王滝村の御嶽山3合目にあり、古くは精進潔斎(肉食を絶つなど身を清めること)しないと登れなかった山中で、心身を浄化する「滝行」の場として知られる清滝。今夏も御嶽山を信仰する人々や、心のよりどころにしている家族らが県内外から訪れている。激しい水流に打たれる滝行の様子を、参加者の許可を得て撮影した。
激しい水流に耐え心身を浄化…心の平穏に
【小池会の滝行】
8月4日午前8時半、滋賀県東近江市から御嶽信仰の団体「小池会」の28人が清滝を訪れた。白装束姿の9~85歳の一行はまず、滝の脇の清滝不動尊に参拝。代表の伊藤芳江さん(78)が天と地を結んで邪気を払う祝詞を唱え、滝の前に進んで塩とお神酒をまいて清め、「滝をお借りいたします」と指で十、大、中、小の4文字を滝に向かって書く(九字(くじ)を切る)。張られた結界の中で、代表者8人による四方礼拝、滝に神を呼ぶ「降神の儀」と続いた。
伊藤さんと世話人2人が一行の一人一人に九字を切り、参加者は次々と滝の中へ。高さ約30メートル、この日の水温17・1度の滝に打たれながら一心に祈り、自身の心と向かい合った。
滝行は4回目という野村晴香さん(30、大阪府吹田市)は「最初は水への恐怖感に圧倒されたが、今では心地よく素直な気持ちに。神様のありがたさを感じながら打たれた」と言う。30年以上続ける家田やよいさん(75、愛知県南知多町)は「お滝に入ると、ほっとして落ち着きを取り戻す。

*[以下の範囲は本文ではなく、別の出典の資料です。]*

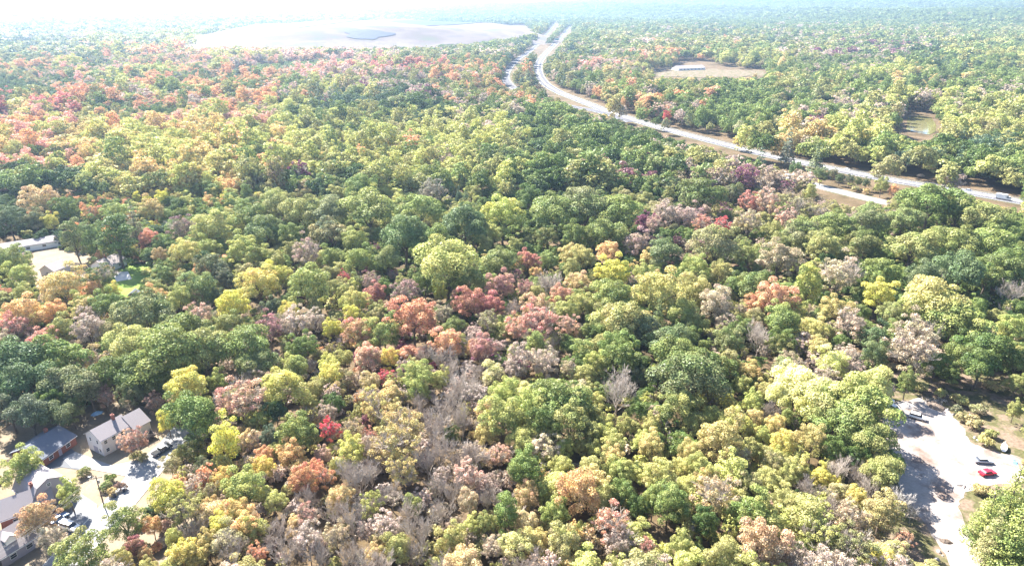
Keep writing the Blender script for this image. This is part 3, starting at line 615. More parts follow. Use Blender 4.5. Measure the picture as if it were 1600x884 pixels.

体が次第に軽くなり、爽やかな大きな心が広がる」。
御嶽山を崇拝する「小池会」の清滝での滝行は、伊藤さんの母・小池リサさんが代表の時に始まり、75年ほど続いている。
【滝行を照らす光】
一行の滝行が始まった瞬間、針葉樹の大木がうっそうと茂る林間を縫って、太陽光のスポットライトが差し込んだ。滝に張られた結界の中だけが明るく照らされ、浮かび上がる。清滝での滝行を半世紀撮り続ける記者が、初めて出合った光線だ。レンブラントライティング(斜光線)の、ドラマのワンシーンを連想させる神秘的な情景が現れた。
結界の中を照らす光は、一行の滝行が終わったのに合わせるかのように消え、周辺に咲くタマアジサイの花が、滝から吹く風を受けて静かに揺れた。
自然と一体雑念消える
滝行50年愛知の矢田さん一家
11日午前11時半過ぎに清滝を訪れたのは、愛知県あま市の矢田武男さん(81)の一家7人。清滝不動尊に参拝後、孫の愛菜さん(17)ら5人が次々と滝の中へ。
ザーザーと激しい水流の中でひたすら耐え、祈る。極度の緊張感の中で、余計なことを考える余裕はなく、大自然との一体感の中で無の境地を味わう。厳しい滝行を終えた一家は「今まであった、もやもやとした雑念が一切消え、とても気持ちがすっきりし、心が静寂になりました」。
矢田さんの家は御嶽山を信仰。先祖が立てた霊神碑もあり、一家の清滝での滝行は50年になるという。